Когда Кузена задержат в Саксонии и позже, в Пруссии, арестуют, власти спросят Шеллинга, что он о нем думает, и получат довольно бесцветный, ни к чему не обязывающий отзыв. В то время как Гегель по собственной инициативе вмешивается в дело, самим фактом непрошенного вмешательства подвергая себя опасности. Он интересуется «буршами», «демагогами», либералами разных мастей, вместо того чтобы, оберегая покой, употребить свое время на что‑нибудь более приятное. Бесконечные полицейские и судебные дела, в которые он сует свой нос, отнимают у него энергию. Измученный, он мог бы умыть руки и позволить возопить камням. Но он, напротив, хлопочет и вмешивается.

Чем объяснить такое поведение? Возможны три гипотезы: или он, верно служа прусской монархии, вероломно действовал в ущерб тем, кого по видимости защищал; или вел своего рода двойную игру с властью и оппозицией; или в душе был на стороне этой либеральной и конституционалистской оппозиции, тактически поступая так, как ему больше нравилось.

Чаще всего поддерживается тезис, который выдвинул Розенкранц, употребив одно двусмысленное выражение, односторонне понятое большинством читателей. Согласно ему, Гегель якобы был Demagogenbekehrer, «миссионе — ром[276] среди демагогов» (R 338). Такая оценка пересекается с некоторыми заявлениями Альтенштейна, в свою очередь, неоднозначными: если кого‑либо называют в Берлине другом правительства, то надо еще уточнить, какого правительства, или, скорее, какой фракции в правительстве он друг — Гарденберга или Виттгенштейна? Друг одного, тем самым враг другого.

Для многих не задумывающихся читателей Розенкранца Demagogenbekehrer означает, что если полиция и правосудие стремились силой раздавить оппозицию и принудить ее к повиновению, то Гегель, со своей стороны, пытался разоружить их идеологически, с помощью пропаганды и убеждения исцелить от «демагогии», сделав верными подданными Его Величества. Одни лишают дееспособности, другой взывает к покаянию. Конечно, добровольному принятию на себя Гегелем столь выгодной для власти миссии власть была бы неслыханно рада. И уж нашла бы способ отблагодарить услужливого помощника.

Нужно, однако, ясно понимать, что Розенкранц, публикуя свою «Жизнь Гегеля» в 1844 г., в то время, когда слепота окружающих, политическая реакция, насилие, полицейские и судебные репрессии достигли своего пика, не мог признать, даже если бы хотел, что в 20–х годах Гегель исподволь кое в чем сочувствовал «демагогам».

В 1844 г. Розенкранц был не свободнее, чем Гегель в 1824 или 1830 г.
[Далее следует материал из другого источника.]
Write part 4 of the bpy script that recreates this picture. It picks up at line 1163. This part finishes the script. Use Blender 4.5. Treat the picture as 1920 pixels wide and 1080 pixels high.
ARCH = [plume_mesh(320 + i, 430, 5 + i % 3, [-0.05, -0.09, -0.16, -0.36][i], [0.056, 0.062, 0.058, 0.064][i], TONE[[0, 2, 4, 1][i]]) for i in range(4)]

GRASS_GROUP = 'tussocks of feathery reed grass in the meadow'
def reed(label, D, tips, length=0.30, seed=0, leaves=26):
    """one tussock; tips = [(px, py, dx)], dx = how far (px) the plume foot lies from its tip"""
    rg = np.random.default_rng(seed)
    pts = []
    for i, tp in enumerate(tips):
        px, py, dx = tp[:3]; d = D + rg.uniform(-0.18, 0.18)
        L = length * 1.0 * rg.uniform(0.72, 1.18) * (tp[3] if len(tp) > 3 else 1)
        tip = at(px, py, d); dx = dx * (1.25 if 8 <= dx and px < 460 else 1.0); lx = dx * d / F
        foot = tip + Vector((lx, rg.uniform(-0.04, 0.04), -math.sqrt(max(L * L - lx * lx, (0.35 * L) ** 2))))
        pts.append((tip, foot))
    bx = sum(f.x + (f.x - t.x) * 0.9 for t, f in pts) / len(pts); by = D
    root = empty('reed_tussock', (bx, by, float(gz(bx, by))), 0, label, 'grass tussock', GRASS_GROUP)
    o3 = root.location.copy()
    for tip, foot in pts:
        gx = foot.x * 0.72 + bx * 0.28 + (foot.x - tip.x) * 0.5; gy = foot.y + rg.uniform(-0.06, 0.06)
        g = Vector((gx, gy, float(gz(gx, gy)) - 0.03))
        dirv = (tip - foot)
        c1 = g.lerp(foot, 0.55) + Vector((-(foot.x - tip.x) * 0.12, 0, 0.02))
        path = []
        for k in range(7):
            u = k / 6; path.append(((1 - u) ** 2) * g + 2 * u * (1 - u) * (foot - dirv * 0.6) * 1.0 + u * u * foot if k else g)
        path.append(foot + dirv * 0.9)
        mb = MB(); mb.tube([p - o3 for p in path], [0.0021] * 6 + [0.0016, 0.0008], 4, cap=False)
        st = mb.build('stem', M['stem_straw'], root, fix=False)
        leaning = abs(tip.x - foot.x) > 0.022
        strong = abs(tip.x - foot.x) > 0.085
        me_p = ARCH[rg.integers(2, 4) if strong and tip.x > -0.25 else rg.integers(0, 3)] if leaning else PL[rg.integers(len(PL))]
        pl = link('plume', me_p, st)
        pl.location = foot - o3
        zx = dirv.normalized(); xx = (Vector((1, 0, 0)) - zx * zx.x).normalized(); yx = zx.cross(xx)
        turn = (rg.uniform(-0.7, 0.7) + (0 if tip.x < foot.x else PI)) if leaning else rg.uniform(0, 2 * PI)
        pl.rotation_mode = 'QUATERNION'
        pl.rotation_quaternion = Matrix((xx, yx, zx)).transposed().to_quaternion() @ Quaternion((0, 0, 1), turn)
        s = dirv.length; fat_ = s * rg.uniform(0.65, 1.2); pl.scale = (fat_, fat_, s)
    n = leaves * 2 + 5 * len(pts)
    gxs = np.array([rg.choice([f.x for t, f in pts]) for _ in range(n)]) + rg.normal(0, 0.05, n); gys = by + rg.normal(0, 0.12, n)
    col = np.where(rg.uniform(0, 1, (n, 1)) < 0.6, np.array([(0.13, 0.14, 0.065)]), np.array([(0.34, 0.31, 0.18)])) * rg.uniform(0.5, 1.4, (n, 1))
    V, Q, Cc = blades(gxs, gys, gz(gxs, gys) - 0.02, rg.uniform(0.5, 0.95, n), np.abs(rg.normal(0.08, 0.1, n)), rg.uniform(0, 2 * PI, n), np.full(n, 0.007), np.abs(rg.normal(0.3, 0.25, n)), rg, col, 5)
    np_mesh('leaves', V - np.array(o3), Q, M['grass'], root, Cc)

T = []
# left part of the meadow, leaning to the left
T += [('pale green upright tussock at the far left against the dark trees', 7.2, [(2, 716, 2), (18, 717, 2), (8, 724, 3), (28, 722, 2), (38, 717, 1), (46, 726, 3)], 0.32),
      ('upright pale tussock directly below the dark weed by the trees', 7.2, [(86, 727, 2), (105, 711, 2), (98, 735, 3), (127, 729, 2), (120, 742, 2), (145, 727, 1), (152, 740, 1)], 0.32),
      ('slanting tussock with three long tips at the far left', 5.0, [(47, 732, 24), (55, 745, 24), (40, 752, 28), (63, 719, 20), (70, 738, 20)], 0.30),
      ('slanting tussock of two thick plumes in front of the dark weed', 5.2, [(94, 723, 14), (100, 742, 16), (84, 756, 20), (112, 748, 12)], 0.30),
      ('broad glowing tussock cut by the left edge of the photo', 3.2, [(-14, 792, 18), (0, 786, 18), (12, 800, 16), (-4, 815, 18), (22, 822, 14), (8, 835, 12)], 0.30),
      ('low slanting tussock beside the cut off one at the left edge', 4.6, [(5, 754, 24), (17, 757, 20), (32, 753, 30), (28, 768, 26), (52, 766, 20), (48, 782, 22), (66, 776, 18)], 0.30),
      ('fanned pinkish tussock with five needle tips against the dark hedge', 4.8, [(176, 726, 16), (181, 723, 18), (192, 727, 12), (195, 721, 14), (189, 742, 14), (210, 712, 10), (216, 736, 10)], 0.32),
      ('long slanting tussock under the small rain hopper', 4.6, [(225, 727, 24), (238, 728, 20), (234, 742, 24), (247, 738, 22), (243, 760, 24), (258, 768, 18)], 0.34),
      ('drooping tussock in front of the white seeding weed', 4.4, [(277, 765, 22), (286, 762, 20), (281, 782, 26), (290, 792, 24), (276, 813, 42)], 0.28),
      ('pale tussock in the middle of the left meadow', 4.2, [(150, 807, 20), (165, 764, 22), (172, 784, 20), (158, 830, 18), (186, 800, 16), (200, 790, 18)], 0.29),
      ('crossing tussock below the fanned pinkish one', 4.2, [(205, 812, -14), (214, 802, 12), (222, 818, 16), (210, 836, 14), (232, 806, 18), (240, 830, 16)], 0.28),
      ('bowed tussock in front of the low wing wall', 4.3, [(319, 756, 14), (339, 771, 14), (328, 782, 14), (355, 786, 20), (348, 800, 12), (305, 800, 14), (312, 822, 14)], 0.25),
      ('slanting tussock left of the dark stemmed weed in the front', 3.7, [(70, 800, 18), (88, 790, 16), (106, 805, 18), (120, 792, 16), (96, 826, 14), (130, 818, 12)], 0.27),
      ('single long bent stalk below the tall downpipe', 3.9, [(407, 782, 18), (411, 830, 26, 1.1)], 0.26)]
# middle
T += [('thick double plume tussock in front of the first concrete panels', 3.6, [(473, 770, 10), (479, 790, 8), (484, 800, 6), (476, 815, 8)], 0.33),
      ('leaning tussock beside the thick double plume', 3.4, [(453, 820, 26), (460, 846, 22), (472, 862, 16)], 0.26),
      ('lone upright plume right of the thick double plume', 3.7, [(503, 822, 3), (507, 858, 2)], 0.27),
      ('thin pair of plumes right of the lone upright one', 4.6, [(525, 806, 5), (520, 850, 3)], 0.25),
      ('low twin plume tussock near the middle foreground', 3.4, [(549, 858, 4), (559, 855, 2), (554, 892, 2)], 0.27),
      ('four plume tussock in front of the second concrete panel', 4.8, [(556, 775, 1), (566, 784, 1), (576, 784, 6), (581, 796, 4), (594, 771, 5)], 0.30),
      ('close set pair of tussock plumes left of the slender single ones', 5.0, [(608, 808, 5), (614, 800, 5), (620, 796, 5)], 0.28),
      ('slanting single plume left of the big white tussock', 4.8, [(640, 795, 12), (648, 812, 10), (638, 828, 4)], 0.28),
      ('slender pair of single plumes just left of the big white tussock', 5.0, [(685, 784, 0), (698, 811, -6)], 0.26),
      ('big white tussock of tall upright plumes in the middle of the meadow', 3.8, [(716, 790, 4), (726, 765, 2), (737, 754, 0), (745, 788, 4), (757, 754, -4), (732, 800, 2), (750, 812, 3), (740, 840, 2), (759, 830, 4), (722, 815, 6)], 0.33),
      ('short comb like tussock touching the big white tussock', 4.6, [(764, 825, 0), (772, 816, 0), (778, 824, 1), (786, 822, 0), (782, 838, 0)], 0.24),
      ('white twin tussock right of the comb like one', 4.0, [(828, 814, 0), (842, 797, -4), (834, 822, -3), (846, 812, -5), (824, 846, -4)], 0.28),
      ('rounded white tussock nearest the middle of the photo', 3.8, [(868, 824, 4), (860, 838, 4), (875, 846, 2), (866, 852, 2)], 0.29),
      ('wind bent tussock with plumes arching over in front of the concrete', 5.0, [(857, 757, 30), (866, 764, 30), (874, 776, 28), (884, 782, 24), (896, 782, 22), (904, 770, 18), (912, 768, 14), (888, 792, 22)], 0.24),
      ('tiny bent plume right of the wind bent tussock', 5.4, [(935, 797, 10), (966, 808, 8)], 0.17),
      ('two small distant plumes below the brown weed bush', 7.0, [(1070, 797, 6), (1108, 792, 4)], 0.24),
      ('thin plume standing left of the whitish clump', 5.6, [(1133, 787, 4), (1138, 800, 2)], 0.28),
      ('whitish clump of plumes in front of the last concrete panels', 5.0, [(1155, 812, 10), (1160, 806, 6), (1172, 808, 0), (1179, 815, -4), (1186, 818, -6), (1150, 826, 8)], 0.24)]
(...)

Кроме того, у него, судя по всему, не было психологического опыта, знаний в области политики, сравнимых с гегелевскими, и, следовательно, он был не в состоянии вообразить его чувства и понять, чем тот руководствовался. Читатель вступает на зыбкую почву. Уже само слово «демагог», употреблявшееся консерваторами в уничижительном смысле, чтобы заклеймить всех, кто желал большей свободы, не лишено двусмысленности. Как это произошло со словом «импрессионизм», которое могло быть высокомерно присвоено себе теми, кому презрительно адресовалось.